Ce départ précipité, auquel le gros de la nation ne s’attendait en aucune façon, produisit une stupeur générale. Le maréchal Oudinot crut de son devoir de hâter l’occupation d’Amsterdam, et y entra lui-même dès le lendemain de la fuite du roi. Ce brave militaire était très peiné de tout ce qui arrivait. Il connaissait la Hollande, son histoire ; il avait vu, depuis qu’il y séjournait, le prix que les Hollandais attachaient à leur indépendance. Il ne pouvait se dissimuler que l’occupation militaire d’un pays allié, dont l’intégrité avait été tant de fois garantie, constituait une inique violation de la foi jurée ; mais il avait ses ordres, et il ne pouvait que les exécuter en y apportant des ménagemens dont les Hollandais ont gardé un reconnaissant souvenir. M.. Cambier, vice-président du conseil des ministres, vint lui faire la remise de la ville. Le duc de Reggio vit le patriote hollandais s’émouvoir et deux larmes rouler le long de ses joues. Il sentit l’émotion le gagner lui-même. C’est donc à cela qu’aboutissaient les beaux rêves qui avaient donné tant de charme à l’entrée des bataillons de la république en 1795 ! Mais ce n’était pas le moment de s’attendrir. « Sacrebleu ! monsieur Cambier, lui dit brusquement le maréchal, ne pleurez donc pas comme cela, car j’en ferais autant, et nous serions ridicules tous les deux[2] ».

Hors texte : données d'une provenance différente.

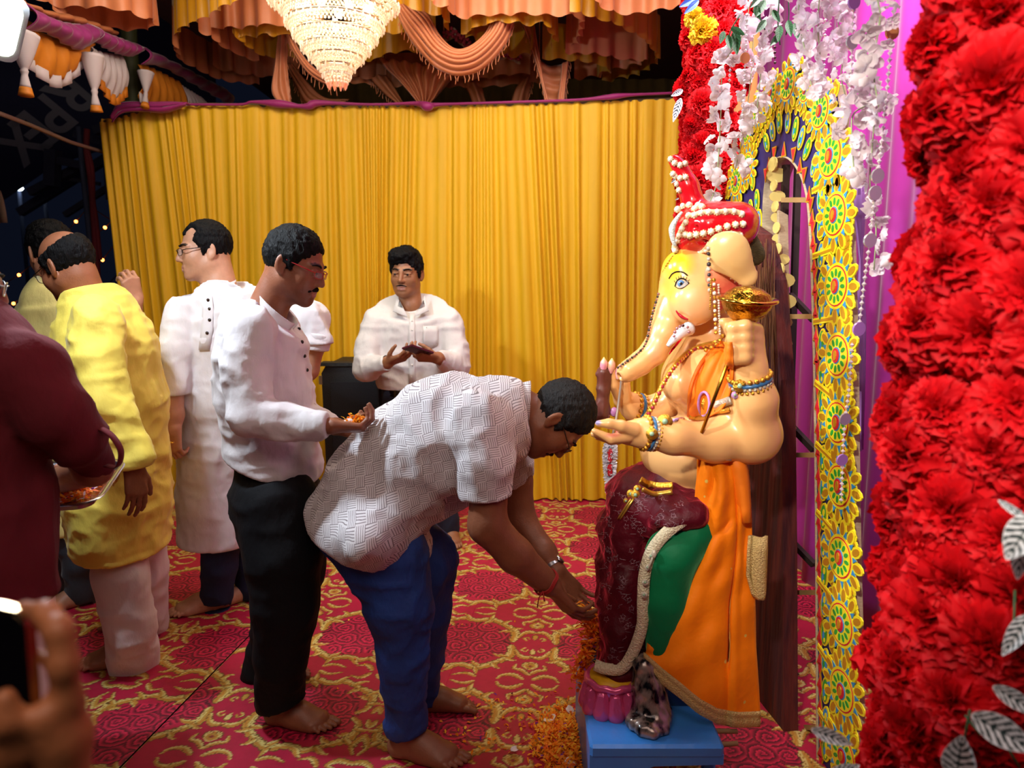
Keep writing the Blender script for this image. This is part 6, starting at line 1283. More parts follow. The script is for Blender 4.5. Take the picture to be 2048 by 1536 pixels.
    b = MB(); pts = [hit(1408 + 11 * math.cos(a), 808 + 24 * math.sin(a), .022) for a in np.linspace(0, 2 * math.pi, 16, endpoint=False)]; b.tube(pts, .004, 6, closed=True); pa = b.obj('paisley_patch', mat('lilac_trim', '#b884c8', .4), t); b = MB(); b.ball(hit(1408, 808, .020), .014, 10, sc=(.55, .3, 1.2)); b.obj('paisley_gold', GOLDP, pa)
    ribbon([hit(1428, 812, .012), hit(1446, 806, .012), hit(1462, 800, .012)], .022, SILV, 'armlet'); ribbon([hit(1430, 824, .012), hit(1448, 822, .012), hit(1460, 818, .012)], .008, GOLDP, 'armlet_edge')
    ribbon([P(1432, 913, 1.93), P(1450, 912, 1.925), P(1462, 913, 1.93)], .022, SILV, 'elbow_braid')
    # belt with buckle and tassels
    ribbon([P(1280, 960, 2.0), hit(1295, 968, .008, db), hit(1318, 973, .008, db), hit(1346, 972, .008, db)], .022, GOLDP, 'belt'); ribbon([P(1284, 978, 1.99), hit(1310, 988, .01, db), hit(1345, 984, .01, db)], .012, mat('brass_bead', '#e4bd52'), 'belt_cord')
    for x, y, r in ((1275, 978, .012), (1271, 990, .014), (1262, 988, .013), (1252, 1002, .008)): brooch(x, y, r, GOLDP, 'buckle', db, 2.0)
    b = MB(); 
    for dx in (0, 5): b.tube(cat([hit(1262 + dx, 998, .008, db), hit(1250 + dx, 1016, .008, db), hit(1236 + dx, 1038, .008, db)], 4), .003, 5)
    b.obj('belt_tassel', mat('brass_bead', '#e4bd52'), t)
    # back board of the throne
    pn = nrm(V3(-1, -.12, 0)); q0 = P(1540, 900, 2.42); b = MB(); b.prism([PP(x, y, q0, pn) for x, y in ((1478, 440), (1520, 470), (1545, 560), (1562, 760), (1566, 1100), (1568, 1560), (1430, 1560), (1440, 900), (1455, 600))], -pn * .05)
    b.obj('throne_back', mat('throne_thatch', '#5a1a14', .8, var=.5, vscale=18, stretch=(1.5, 1.5, .14), bump=.9, bscale=26, col2='#3a0812'), t, recalc=True)
    b = MB(); rr = random.Random(4)
    for i in range(70):
        x = rr.uniform(1497, 1556); y = rr.uniform(470, 640); p = PP(x, y, q0, pn) + pn * .006; q = PP(x + rr.uniform(-2, 6), y + rr.uniform(60, 240), q0, pn) + pn * .008; b.tube([p, (p + q) / 2 + V3(-.006, 0, 0), q], .0022, 3)
    o = b.obj('straw', mat('brown_straw', '#6b3c16', .8, var=.4), t); o['kind'] = 'stuff'
    return t, bv
ST, SBV = statue()
def held_items():
    t = thing('brass_mace', 'hammered brass bowl-headed mace held upright in the raised near fist of the statue', 'mace', P(1470, 720, 1.93)); brass = mat('hammered_brass', '#b98a26', .2, 1.0, bump=1.0, bscale=38)
    c = P(1489, 640, 1.93); s = S(1490, 640, 1.93); ax = nrm(P(1500, 560, 1.915) - c)
    b = MB(); b.lathe([(.014, -.03), (.016, -.012), (.022, -.004), (.030, .0), (.050, .014), (.062, .034), (.067, .050)], c, ax, 40); bo = b.obj('bowl', brass, t)
    b = MB(); b.lathe([(.060, .050), (.078, .052), (.080, .056), (.078, .060), (.062, .060)], c, ax, 40); b.obj('rim', mat('smooth_brass', '#c59a34', .15, 1.0), bo)
    b = MB(); b.lathe([(.062, .060), (.055, .072), (.036, .084), (.012, .090), (.0, .091)], c, ax, 30); b.obj('lid', brass, bo); b = MB(); b.lathe([(.03, -.006), (.034, 0), (.03, .006)], c + ax * .002, ax, 24); b.obj('collar_ring', mat('smooth_brass', '#c59a34'), bo)
    b = MB(); a, e = P(1480, 660, 1.93), P(1403, 866, 1.90); b.tube([a, e], [.0062, .0048], 8); b.obj('rod', mat('gold_rod', '#b88a2a', .25, 1.0), t)
    t = thing('lotus_bud', 'withered brown and pink lotus held up in the far hand of the statue', 'flower', P(1210, 830, 2.36)); br = mat('withered_brown', '#5c2a20', .45, var=.4, vscale=20, coat=.3)
    d = SDF(); d.px([(1208, 745, 2.34, 15), (1207, 780, 2.34, 13), (1204, 815, 2.34, 15), (1203, 828, 2.34, 17)], .01); d.px([(1196, 748, 2.34, 7), (1222, 742, 2.34, 7)], .006); sdf_obj('bud', d, .005, br, t, [(.003, (40, 40, 20), 2)])
    pk = mat('pink_petal_paint', '#d88a9c', .35, col2='#e8c07a', vscale=14)
    for x, y, dx in ((1208, 714, 0), (1224, 716, 3), (1240, 728, 6)):
        b = MB(); b.lathe([(.001, 0), (.012, -.016), (.013, -.03), (.006, -.05)], P(x, y, 2.33), (dx * .02, 0, 1), 10); b.obj('petal', pk, t)
    for x, y in ((1192, 826), (1212, 830), (1228, 824)): b = MB(); b.ball(P(x, y, 2.33), .017, 8, sc=(.8, .5, 1)); b.obj('petal', mat('mauve_petal_paint', '#b87ab0', .35), t)
    t = thing('tinsel_garland', 'silver tinsel string with two red sections hanging from the far statue hand', 'garland', P(1218, 900, 2.3)); sil = mat('silver_tinsel', '#f0f2ff', .35, .1)
    rr = random.Random(8); b = MB()
    for (x0, y0, x1, y1, w0, w1, n) in ((1222, 878, 1220, 905, 9, 14, 260), (1220, 905, 1219, 950, 14, 11, 320), (1219, 950, 1214, 985, 10, 3, 160), (1212, 1040, 1208, 1080, 7, 6, 220)):
        for _ in range(n):
            k = rr.random(); x = x0 + (x1 - x0) * k; y = y0 + (y1 - y0) * k; w = w0 + (w1 - w0) * k; a = rr.uniform(0, 6.28); p = P(x, y, 2.3); q = p + V3(math.cos(a), math.sin(a), rr.uniform(-.6, .4)) * w * 1.15 * S(x, y, 2.3); u = V3(rr.uniform(-1, 1), rr.uniform(-1, 1), 1) * .0034; b.add([p + u, p - u, q - u * .5, q + u * .5], [(0, 1, 2, 3)])
    o = b.obj('tinsel', sil, t); o['kind'] = 'stuff'
    b = MB()
    for y in (905, 918, 936, 945): b.ball(P(1220, y, 2.286), .009, 8, sc=(1, .6, 1.6))
    b.obj('red_tuft', mat('red_tuft', '#c8142c', .8), t)
    b = MB(); b.tube(cat([P(1244, 752, 2.32), P(1238, 800, 2.32), P(1232, 840, 2.31), P(1222, 885, 2.3)], 5), .0045, 5); b.tube(cat([P(1214, 985, 2.3), P(1212, 1030, 2.28), P(1206, 1100, 2.24), P(1198, 1180, 2.2), P(1186, 1240, 2.16)], 5), .0032, 5); b.obj('cord', mat('silver_cord', '#b8a89c', .35, .6), t)
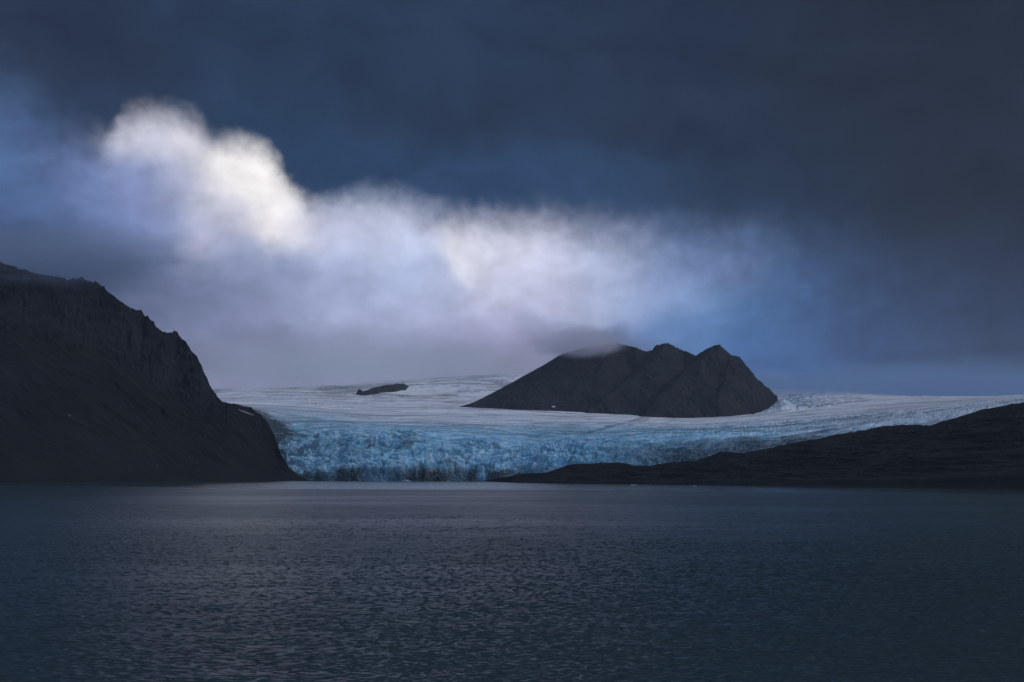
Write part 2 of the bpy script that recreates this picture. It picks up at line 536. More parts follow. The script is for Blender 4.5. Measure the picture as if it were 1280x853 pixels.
    dirt_shade = np.maximum(dirt_shade, .62 * sstep(.16, .36, db) * sstep(600, 1200, Smat))
    mau = sstep(-.1, .4, fbm(X / 420, Smat / 260, 4, .55))
    dirt_shade = np.maximum(dirt_shade, .14 * mau)
    # sweeping flow lines in the high basin (arcs round the outcrop)
    arc = np.hypot((X + 520) / 1.0, (V - 6900) / 2.6)
    ab = fbm(arc / 120, np.arctan2(V - 6900, X + 520) * 1.2, 4, .55)
    dirt_shade = np.maximum(dirt_shade, .8 * sstep(.0, .4, ab) * sstep(6200, 7000, V) * sstep(760, 560, px))
    # flow lines of the right-hand arm, close together
    fl = fbm((V - F * 1.0 - .9 * X) / 70 + 1.0 * fbm(X / 300, V / 300, 3), (X + V) / 1200, 4, .6)
    dirt_shade = np.maximum(dirt_shade, .7 * sstep(.0, .35, fl) * sstep(760, 980, px) * sstep(60, 250, Smat))
    # dirty foot of the cliff, streaked downward
    foot = sstep(38, 10, Z + 16 * fbm(X / 17, Z / 60, 4, .6) - 3) * sstep(90, 20, Smat)
    patchy = sstep(-.35, .2, fbm(X / 110, X * 0 + 4, 3))
    dirt_shade = np.maximum(dirt_shade, foot * (.6 + .38 * patchy))
    cyan = np.exp(-((px - 602 - 5 * fbm(Smat / 30, X * 0, 2)) / 5.5) ** 2) * sstep(190, 140, Smat)
    blue = np.maximum(blue, cyan); dirt_shade = dirt_shade * (1 - .9 * cyan)
    vs = sstep(.05, .42, fbm((X + sh * Smat) / 34, Smat / 15, 5, .62)) * serac
    dirt_shade = np.maximum(dirt_shade, vs * .5)  # mottled dark strips painted in as crevasse shading
    dirt_shade = np.maximum(dirt_shade, serac * np.maximum(crack, gcrack * .6) * .6)  # shade inside the serac cracks, put into the ice colour
    # rubble-covered margins: left against the scree, right against the moraine
    lb = np.interp(V, [2800, 3000, 3250, 3480, 3800, 4250, 4800], [356, 348, 350, 372, 350, 312, 262])
    ln = fbm((X + .5 * V) / 26, (V - .5 * X) / 110, 5, .6)
    lm = sstep(12, -10, px - lb + 26 * ln)
    dirt_shade = np.maximum(dirt_shade, lm * (.97 - .5 * sstep(.25, .4, fbm((X + .9 * V) / 60, (V - .5 * X) / 16, 4))))
    lm2 = sstep(95, 0, px - lb) * sstep(1400, 400, Smat)
    dirt_shade = np.maximum(dirt_shade, lm2 * .75 * sstep(-.05, .3, ln))
    rn = fbm(X / 70, V / 40, 5, .6)
    rm = sstep(330, 90, Smat + 170 * rn) * sstep(700, 860, px)
    dirt_shade = np.maximum(dirt_shade, rm * .85)
    dirt_shade = np.maximum(dirt_shade, sstep(900, 1280, px) * (.22 + .2 * rn))  # darker towards the right: dirt, with vignette falloff painted in
    # medial rubble stripes
    def P(x, d): return (float(uw(x, 520)[0]) * d, d)
    for pts, wd, st in (([P(806, 4900), P(796, 4400), P(780, 3900), P(760, 3500), P(735, 3200)], 13, .6),
                        ([P(812, 4900), P(806, 4400), P(795, 3950), P(778, 3550)], 9, .5),
                        ([P(845, 4800), P(835, 4300), P(818, 3800), P(790, 3350)], 8, .35),
                        ([P(268, 3950), P(330, 3650), P(385, 3400)], 15, .8),
                        ([P(262, 4500), P(330, 4150), P(420, 3800), P(500, 3650)], 12, .5),
                        ([P(400, 6300), P(470, 6150), P(540, 6300), P(600, 6700)], 60, .55),
                        ([P(270, 5200), P(350, 5500), P(430, 6000)], 40, .5)):
        d = polydist(X + 10 * fbm(X / 80, V / 80, 3), V, pts)
        dirt_shade = np.maximum(dirt_shade, st * sstep(wd * 1.6, wd * .3, d))
    bl = np.exp(-((px - 716) / 16) ** 2 - ((V - 3620) / 330) ** 2)
    dirt_shade = np.maximum(dirt_shade, .5 * bl * (.7 + .6 * fbm(X / 25, V / 60, 4)))
    firn = sstep(.1, .5, fbm(X / 500, V / 420 + 8, 4)) * sstep(500, 1200, Smat) * .6
    for (fx, fv, sx_, sv) in ((296, 4650, 34, 90), (285, 4250, 20, 50), (560, 5700, 120, 130), (515, 7600, 60, 500), (620, 7000, 40, 700)):
        firn = np.maximum(firn, np.exp(-((px - fx) / sx_) ** 2 - ((V - fv) / sv) ** 2) * .95)
    dirt_shade = np.clip(dirt_shade * (1 - .75 * firn * (firn > .4)), 0, 1)
    at_ = {'blue': blue, 'dirt_shade': dirt_shade, 'firn': np.clip(firn, 0, 1)}
    root = empty('glacier', (0, 3000, 0))
    sq = Smat[:-1, :-1] + 25 * fbm(X / 60, V / 60, 3)[:-1, :-1]
    frontm = (sq < 330) & (px[:-1, :-1] < 760)
    fallm = (np.abs(px[:-1, :-1] - 990) < 46 + 6 * n_[:-1, :-1]) & (V[:-1, :-1] > 4950) & (V[:-1, :-1] < 8000)
    a = grid_mesh('ice_front', X, V, Z, M_ice, root, at_, keep=frontm, smooth=False)
    b = grid_mesh('ice_fall', X, V, Z, M_ice, root, at_, keep=fallm)
    c = grid_mesh('ice_surface', X, V, Z, M_ice, root, at_, keep=~frontm & ~fallm)
    a['label'] = 'blue broken ice cliff with dirty foot at the waterline'
    b['label'] = 'pale blue crevassed ice fall beside the dark mountain'
    rebase(root, a, b, c)
    tag(root, 'broad blue and white glacier flowing down to a broken ice cliff at the lake', 'glacier')
    G.us, G.s, G.F, G.Z = us, s, F, Z
glacier()

def glacier_z(u, v):
    j = int(np.clip(np.searchsorted(G.us, u), 0, len(G.us) - 1))
    return float(np.interp(v - G.F[j], G.s, G.Z[:, j]))

# ------------------------------------------------------------------ dark mountain standing in the ice
def pt(px, py, d):
    u, w = uw(px, py)
    return (float(u) * d, d, CAM_Z + float(w) * d)

def skeleton_height(X, Y, lines):
    best = np.full(X.shape, -1e9)
    for pts, slope in lines:
        for (ax, ay, az), (bx, by, bz) in zip(pts[:-1], pts[1:]):
            dx, dy = bx - ax, by - ay
            t = np.clip(((X - ax) * dx + (Y - ay) * dy) / (dx * dx + dy * dy), 0, 1)
            d = np.hypot(X - ax - t * dx, Y - ay - t * dy)
            best = np.maximum(best, az + t * (bz - az) - slope * d)
    return best

def nunatak():
    crest = [pt(*p) for p in [(560, 513, 5200), (592, 503, 5280), (612, 493, 5340), (640, 478, 5430), (680, 456, 5550), (703, 442, 5620), (738, 433, 5680), (772, 429, 5720),
                              (794, 434, 5650), (806, 439, 5640), (816, 438, 5610), (820, 431.5, 5590), (835, 428.5, 5560), (850, 436, 5550), (870, 444.5, 5470), (880, 438, 5430), (892, 432, 5400), (900, 430.5, 5380), (905, 436, 5380),
                              (913, 443, 5370), (925, 447, 5360), (933, 457, 5350), (948, 475, 5330), (961, 486, 5310), (972, 496, 5290), (976, 530, 5270), (980, 600, 5260)]]
    lines = [(crest, .66),
             ([pt(772, 429, 5720), pt(745, 466, 5400), pt(700, 500, 5150)], .58),
             ([pt(835, 430, 5560), pt(806, 458, 5330), pt(752, 500, 5060), pt(728, 523, 4880)], .66),
             ([pt(894, 433, 5400), pt(868, 455, 5250), pt(836, 485, 5060), pt(800, 522, 4850)], .66),
             ([pt(913, 443, 5370), pt(906, 480, 5120), pt(893, 522, 4850)], .80),
             ([pt(948, 475, 5330), pt(950, 500, 5150), pt(945, 520, 4950)], .9)]
    u0, u1 = float(uw(548, 500)[0]), float(uw(1004, 500)[0])
    us = np.arange(u0, u1, .00045)
    vs = np.concatenate([np.arange(4700, 5750, 4.0), np.arange(5750, 6500, 25.0)])
    U, V = np.meshgrid(us, vs)
    X = U * V
    wx = X + 20 * fbm(X / 110, V / 110, 4); wy = V + 26 * fbm(X / 110 + 30, V / 110, 4)
    cx_ = np.array([p[0] for p in crest]); cy_ = np.array([p[1] for p in crest]); cz_ = np.array([p[2] for p in crest])
    yc = np.interp(X, cx_, cy_)
    dy = np.maximum(yc - V, 0); bk = np.maximum(V - yc, 0)
    xs_ = X + .42 * dy + 14 * fbm(X / 70, V / 110, 4) * np.clip(dy / 60, 0, 1)     # fall lines run down to the viewer's left
    kern = np.exp(-np.linspace(-2.2, 2.2, 41) ** 2); kern /= kern.sum()
    gx = np.linspace(cx_[0] - 400, cx_[-1] + 400, 1600)
    gz = np.interp(gx, cx_, cz_); step = gx[1] - gx[0]
    def smooth_crest(wd):
        off = np.linspace(-wd, wd, 41)
        return sum(k * np.interp(gx + o_, gx, gz) for k, o_ in zip(kern, off))
    z0 = np.interp(xs_, gx, gz); z1 = np.interp(xs_, gx, smooth_crest(60)); z2 = np.interp(xs_, gx, smooth_crest(170))
    a_ = sstep(0, 90, dy); b_ = sstep(80, 330, dy)
    z0 = z0 + 8 * fbm(X / 17, V / 60, 5, .65) * np.exp(-dy / 30) * (.25 + .75 * sstep(800, 815, 640 + FPX * U))
    zc = (z0 * (1 - a_) + z1 * a_) * (1 - b_) + z2 * b_
    Z = zc - .60 * dy - .75 * bk
    sk = skeleton_height(wx, wy, lines[1:])
    Z = np.maximum(Z, np.minimum(sk, zc - .28 * dy))
    below = np.clip(dy / 400, 0, 1)
    gg = X + .5 * dy + 16 * fbm(X / 55, V / 80, 4)
    Z = Z + sstep(0, .12, below) * (10 * (ridged(gg / 31, V / 150, 5, .62) - .6) + 5 * (ridged(gg / 11 + 7, V / 45, 4, .6) - .6))
    q = X + .55 * (V - 5300)
    Z = Z + (8 * fbm(q / 70, V / 300, 5, .6) + 8 * (ridged(q / 60 + .8 * fbm(X / 120, V / 200, 3), V / 420, 5, .6) - .62)) * sstep(0, .18, below)
    Z = Z + 3.0 * fbm(X / 26, V / 26, 5, .6) * sstep(0, .1, below)
    rgt = sstep(810, 900, 640 + FPX * U)
    Z = Z + rgt * (15 * (ridged((X) / 36, V / 90, 4, .6) - .6)) * sstep(.02, .2, below)
    Z = Z + 2.2 * fbm(X / 9, V / 9, 3, .6) * (.4 + .9 * rgt) * sstep(0, .05, below)
    bare = .22 + .45 * rgt * sstep(-.1, .4, fbm(X / 50, V / 60, 4)) + .5 * sstep(.15, .5, fbm(q / 26, V / 330, 4))
    # long pale debris trails down the faces
    for pts in ([(884, 448, 5350), (858, 470, 5180), (826, 497, 4980)], [(846, 442, 5500), (812, 462, 5330), (780, 486, 5130)],
                [(905, 450, 5330), (880, 480, 5120), (850, 512, 4900)], [(760, 450, 5560), (726, 478, 5320)]):
        P_ = [pt(*p)[:2] for p in pts]
        dl = polydist(X + 12 * fbm(X / 40, V / 60, 3), V, P_)
        bare = bare + .8 * sstep(16, 2, dl) * sstep(-.25, .3, fbm(X / 16, V / 60, 3))
    Z = np.maximum(Z, -1.0)
    o = grid_mesh('mountain', X, V, Z, M_nun, None, {'bare': np.clip(bare, 0, 1)})
    tag(o, 'dark pyramid-shaped mountain with a jagged crest standing in the middle of the glacier', 'mountain', 'structure')
nunatak()

# small outcrops in the high basin
def outcrop(name, x0, x1, d0, d1, half, rise, label, prof, seed=0):
    """a rock rib along the ice from depth d0 at its first end to d1 at the other"""
    n, m = 110, 40
    t = np.linspace(0, 1, n)[None, :]; e = np.linspace(-1, 1, m)[:, None]
    d = d0 + (d1 - d0) * t + half * e + 40 * fbm(t * 5 + seed, e * 1.5, 3)
    px = x0 + (x1 - x0) * t + 0 * e
    U = uw(px, np.full(px.shape, 490.0))[0]
    X = U * d
    gz = np.array([[glacier_z(U[i, k], d[i, k]) for k in range(n)] for i in range(m)])
    p = np.interp(t, *prof)
    Z = gz - 12 + (12 + rise * p) * np.clip(1 - np.abs(e + .3 * fbm(t * 7 + seed, e, 3)) ** 1.6, 0, 1)
    Z += 5 * p * fbm(X / 30, d / 40 + seed, 4, .6)
    o = grid_mesh(name, X, d, Z, M_nun, None, {'bare': X * 0 + .15})
    tag(o, label, 'rock outcrop')
outcrop('rock_outcrop', 448, 511, 7000, 8000, 240, 38, 'long low dark rock outcrop poking through the high white ice', ([0, .08, .25, .5, .75, .9, 1], [0, .3, .6, .9, .85, .55, 0]))
outcrop('rock_outcrop', 445, 455, 7050, 7200, 120, 24, 'tiny dark rock knob just beside the long outcrop in the high ice', ([0, .3, .7, 1], [0, 1, .8, 0]), 5)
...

La population d’Amsterdam accueillit les troupes françaises, comme on le lui avait recommandé, froidement, mais sans aucune marque d’hostilité. Ce fut M. de Caraman, attaché de l’ambassade française, qui porta la nouvelle de l’abdication à Paris. Il y arriva

  1. Il eut encore en route le chagrin de voir mourir, écrasé par les roues de sa voiture, un affreux petit chien qu’il aimait beaucoup et qu’il appelait Tiel, du nom de la ville où cet animal, pressé par la foule sur le passage du roi, n’avait trouvé rien de mieux que de sauter dans la voiture royale. Louis l’avait pris sous sa protection et s’y était beaucoup attaché. Tiel fut quelque temps une petite puissance à la cour de Hollande.
  2. La ville d’Amsterdam, en reconnaissance de ses bons procédés, lui décerna par souscription une épée d’honneur, et plus tard le roi Guillaume Ier lui fit parvenir le grand cordon de son ordre militaire en témoignage de son admiration pour sa belle conduite dans ces pénibles circonstances.